Problem: Can you give all the records again without altering a single character?

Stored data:
▽

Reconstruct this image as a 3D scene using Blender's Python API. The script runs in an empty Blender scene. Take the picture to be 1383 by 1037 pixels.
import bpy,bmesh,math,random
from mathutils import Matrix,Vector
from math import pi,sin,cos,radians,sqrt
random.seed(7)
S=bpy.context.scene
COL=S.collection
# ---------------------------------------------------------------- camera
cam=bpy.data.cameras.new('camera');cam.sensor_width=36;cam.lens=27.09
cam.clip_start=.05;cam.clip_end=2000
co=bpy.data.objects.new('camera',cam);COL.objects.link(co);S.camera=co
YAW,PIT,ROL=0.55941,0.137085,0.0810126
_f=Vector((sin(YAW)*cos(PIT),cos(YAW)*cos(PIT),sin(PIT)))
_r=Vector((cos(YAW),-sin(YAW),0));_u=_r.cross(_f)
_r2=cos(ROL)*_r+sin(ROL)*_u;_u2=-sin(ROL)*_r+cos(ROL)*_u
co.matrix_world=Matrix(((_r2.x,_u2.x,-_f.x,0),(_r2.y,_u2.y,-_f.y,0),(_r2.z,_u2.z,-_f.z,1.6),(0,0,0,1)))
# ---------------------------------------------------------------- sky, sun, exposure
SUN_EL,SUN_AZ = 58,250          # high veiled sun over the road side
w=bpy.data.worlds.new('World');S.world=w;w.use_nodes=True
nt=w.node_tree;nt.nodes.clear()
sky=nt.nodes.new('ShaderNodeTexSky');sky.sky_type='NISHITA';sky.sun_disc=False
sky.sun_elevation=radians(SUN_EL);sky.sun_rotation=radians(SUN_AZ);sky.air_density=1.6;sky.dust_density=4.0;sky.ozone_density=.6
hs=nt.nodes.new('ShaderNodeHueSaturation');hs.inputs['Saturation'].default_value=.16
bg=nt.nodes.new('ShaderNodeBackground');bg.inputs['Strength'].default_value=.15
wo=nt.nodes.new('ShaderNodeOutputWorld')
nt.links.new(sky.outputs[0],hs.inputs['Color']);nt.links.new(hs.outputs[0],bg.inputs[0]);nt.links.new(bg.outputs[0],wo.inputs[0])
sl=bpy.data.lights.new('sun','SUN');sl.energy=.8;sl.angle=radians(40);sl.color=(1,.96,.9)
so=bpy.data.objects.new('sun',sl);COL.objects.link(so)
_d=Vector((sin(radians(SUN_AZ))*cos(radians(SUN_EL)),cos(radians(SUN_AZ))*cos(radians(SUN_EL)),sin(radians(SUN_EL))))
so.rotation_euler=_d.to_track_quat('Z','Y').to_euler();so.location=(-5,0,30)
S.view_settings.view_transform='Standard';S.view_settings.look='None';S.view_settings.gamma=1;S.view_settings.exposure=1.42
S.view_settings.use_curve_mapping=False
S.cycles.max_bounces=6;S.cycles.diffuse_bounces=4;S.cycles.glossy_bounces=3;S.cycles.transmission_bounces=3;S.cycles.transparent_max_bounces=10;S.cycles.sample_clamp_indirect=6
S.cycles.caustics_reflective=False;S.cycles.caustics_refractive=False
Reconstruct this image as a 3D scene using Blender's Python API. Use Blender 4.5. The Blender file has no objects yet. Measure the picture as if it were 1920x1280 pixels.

△

Exercise solution:
Reconstruct this image as a 3D scene using Blender's Python API. The script runs in an empty Blender scene. Take the picture to be 1383 by 1037 pixels.
import bpy,bmesh,math,random
from mathutils import Matrix,Vector
from math import pi,sin,cos,radians,sqrt
random.seed(7)
S=bpy.context.scene
COL=S.collection
# ---------------------------------------------------------------- camera
cam=bpy.data.cameras.new('camera');cam.sensor_width=36;cam.lens=27.09
cam.clip_start=.05;cam.clip_end=2000
co=bpy.data.objects.new('camera',cam);COL.objects.link(co);S.camera=co
YAW,PIT,ROL=0.55941,0.137085,0.0810126
_f=Vector((sin(YAW)*cos(PIT),cos(YAW)*cos(PIT),sin(PIT)))
_r=Vector((cos(YAW),-sin(YAW),0));_u=_r.cross(_f)
_r2=cos(ROL)*_r+sin(ROL)*_u;_u2=-sin(ROL)*_r+cos(ROL)*_u
co.matrix_world=Matrix(((_r2.x,_u2.x,-_f.x,0),(_r2.y,_u2.y,-_f.y,0),(_r2.z,_u2.z,-_f.z,1.6),(0,0,0,1)))
# ---------------------------------------------------------------- sky, sun, exposure
SUN_EL,SUN_AZ = 58,250          # high veiled sun over the road side
w=bpy.data.worlds.new('World');S.world=w;w.use_nodes=True
nt=w.node_tree;nt.nodes.clear()
sky=nt.nodes.new('ShaderNodeTexSky');sky.sky_type='NISHITA';sky.sun_disc=False
sky.sun_elevation=radians(SUN_EL);sky.sun_rotation=radians(SUN_AZ);sky.air_density=1.6;sky.dust_density=4.0;sky.ozone_density=.6
hs=nt.nodes.new('ShaderNodeHueSaturation');hs.inputs['Saturation'].default_value=.16
bg=nt.nodes.new('ShaderNodeBackground');bg.inputs['Strength'].default_value=.15
wo=nt.nodes.new('ShaderNodeOutputWorld')
nt.links.new(sky.outputs[0],hs.inputs['Color']);nt.links.new(hs.outputs[0],bg.inputs[0]);nt.links.new(bg.outputs[0],wo.inputs[0])
sl=bpy.data.lights.new('sun','SUN');sl.energy=.8;sl.angle=radians(40);sl.color=(1,.96,.9)
so=bpy.data.objects.new('sun',sl);COL.objects.link(so)
_d=Vector((sin(radians(SUN_AZ))*cos(radians(SUN_EL)),cos(radians(SUN_AZ))*cos(radians(SUN_EL)),sin(radians(SUN_EL))))
so.rotation_euler=_d.to_track_quat('Z','Y').to_euler();so.location=(-5,0,30)
S.view_settings.view_transform='Standard';S.view_settings.look='None';S.view_settings.gamma=1;S.view_settings.exposure=1.42
S.view_settings.use_curve_mapping=False
S.cycles.max_bounces=6;S.cycles.diffuse_bounces=4;S.cycles.glossy_bounces=3;S.cycles.transmission_bounces=3;S.cycles.transparent_max_bounces=10;S.cycles.sample_clamp_indirect=6
S.cycles.caustics_reflective=False;S.cycles.caustics_refractive=False
Reconstruct this image as a 3D scene using Blender's Python API. Use Blender 4.5. The Blender file has no objects yet. Measure the picture as if it were 1920x1280 pixels.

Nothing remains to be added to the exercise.